> [STORED DATA]:
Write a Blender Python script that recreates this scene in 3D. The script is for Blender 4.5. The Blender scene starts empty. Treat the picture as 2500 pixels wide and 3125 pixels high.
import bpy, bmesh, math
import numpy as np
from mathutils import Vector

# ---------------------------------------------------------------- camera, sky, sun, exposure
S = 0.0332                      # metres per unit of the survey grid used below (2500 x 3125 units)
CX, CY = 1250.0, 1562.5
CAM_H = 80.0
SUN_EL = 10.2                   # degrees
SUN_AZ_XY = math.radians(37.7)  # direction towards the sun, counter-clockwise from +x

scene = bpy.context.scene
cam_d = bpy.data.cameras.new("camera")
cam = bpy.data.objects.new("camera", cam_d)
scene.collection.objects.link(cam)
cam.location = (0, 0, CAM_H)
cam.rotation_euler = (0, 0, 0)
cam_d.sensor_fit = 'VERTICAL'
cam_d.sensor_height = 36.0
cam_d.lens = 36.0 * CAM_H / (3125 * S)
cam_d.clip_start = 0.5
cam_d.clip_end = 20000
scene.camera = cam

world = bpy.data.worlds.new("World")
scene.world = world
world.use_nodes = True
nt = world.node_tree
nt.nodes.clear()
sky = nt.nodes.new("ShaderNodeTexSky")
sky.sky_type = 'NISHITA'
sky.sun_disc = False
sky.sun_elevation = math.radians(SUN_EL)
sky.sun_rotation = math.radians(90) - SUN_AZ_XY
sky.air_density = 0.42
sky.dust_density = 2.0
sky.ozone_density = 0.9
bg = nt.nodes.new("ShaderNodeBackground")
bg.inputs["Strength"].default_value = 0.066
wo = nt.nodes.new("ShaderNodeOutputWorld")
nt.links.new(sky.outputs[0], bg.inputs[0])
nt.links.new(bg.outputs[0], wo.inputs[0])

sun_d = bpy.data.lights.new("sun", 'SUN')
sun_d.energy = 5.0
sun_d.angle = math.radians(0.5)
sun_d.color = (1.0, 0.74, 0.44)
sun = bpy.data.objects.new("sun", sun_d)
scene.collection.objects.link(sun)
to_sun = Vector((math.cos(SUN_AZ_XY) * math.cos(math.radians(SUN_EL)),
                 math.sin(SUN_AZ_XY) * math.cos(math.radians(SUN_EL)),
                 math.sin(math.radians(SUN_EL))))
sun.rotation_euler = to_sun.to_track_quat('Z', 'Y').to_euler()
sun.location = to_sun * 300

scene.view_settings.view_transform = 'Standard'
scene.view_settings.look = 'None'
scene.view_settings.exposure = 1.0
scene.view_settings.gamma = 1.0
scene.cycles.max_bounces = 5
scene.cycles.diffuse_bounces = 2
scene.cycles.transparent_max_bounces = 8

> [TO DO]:
Write out the listing's lines exactly, from its first line through the line that contains "nt.links.new(bg.outputs[0], wo.inputs[0])", and stop there.

> [SOLUTION TO THIS TASK]:
Write a Blender Python script that recreates this scene in 3D. The script is for Blender 4.5. The Blender scene starts empty. Treat the picture as 2500 pixels wide and 3125 pixels high.
import bpy, bmesh, math
import numpy as np
from mathutils import Vector

# ---------------------------------------------------------------- camera, sky, sun, exposure
S = 0.0332                      # metres per unit of the survey grid used below (2500 x 3125 units)
CX, CY = 1250.0, 1562.5
CAM_H = 80.0
SUN_EL = 10.2                   # degrees
SUN_AZ_XY = math.radians(37.7)  # direction towards the sun, counter-clockwise from +x

scene = bpy.context.scene
cam_d = bpy.data.cameras.new("camera")
cam = bpy.data.objects.new("camera", cam_d)
scene.collection.objects.link(cam)
cam.location = (0, 0, CAM_H)
cam.rotation_euler = (0, 0, 0)
cam_d.sensor_fit = 'VERTICAL'
cam_d.sensor_height = 36.0
cam_d.lens = 36.0 * CAM_H / (3125 * S)
cam_d.clip_start = 0.5
cam_d.clip_end = 20000
scene.camera = cam

world = bpy.data.worlds.new("World")
scene.world = world
world.use_nodes = True
nt = world.node_tree
nt.nodes.clear()
sky = nt.nodes.new("ShaderNodeTexSky")
sky.sky_type = 'NISHITA'
sky.sun_disc = False
sky.sun_elevation = math.radians(SUN_EL)
sky.sun_rotation = math.radians(90) - SUN_AZ_XY
sky.air_density = 0.42
sky.dust_density = 2.0
sky.ozone_density = 0.9
bg = nt.nodes.new("ShaderNodeBackground")
bg.inputs["Strength"].default_value = 0.066
wo = nt.nodes.new("ShaderNodeOutputWorld")
nt.links.new(sky.outputs[0], bg.inputs[0])
nt.links.new(bg.outputs[0], wo.inputs[0])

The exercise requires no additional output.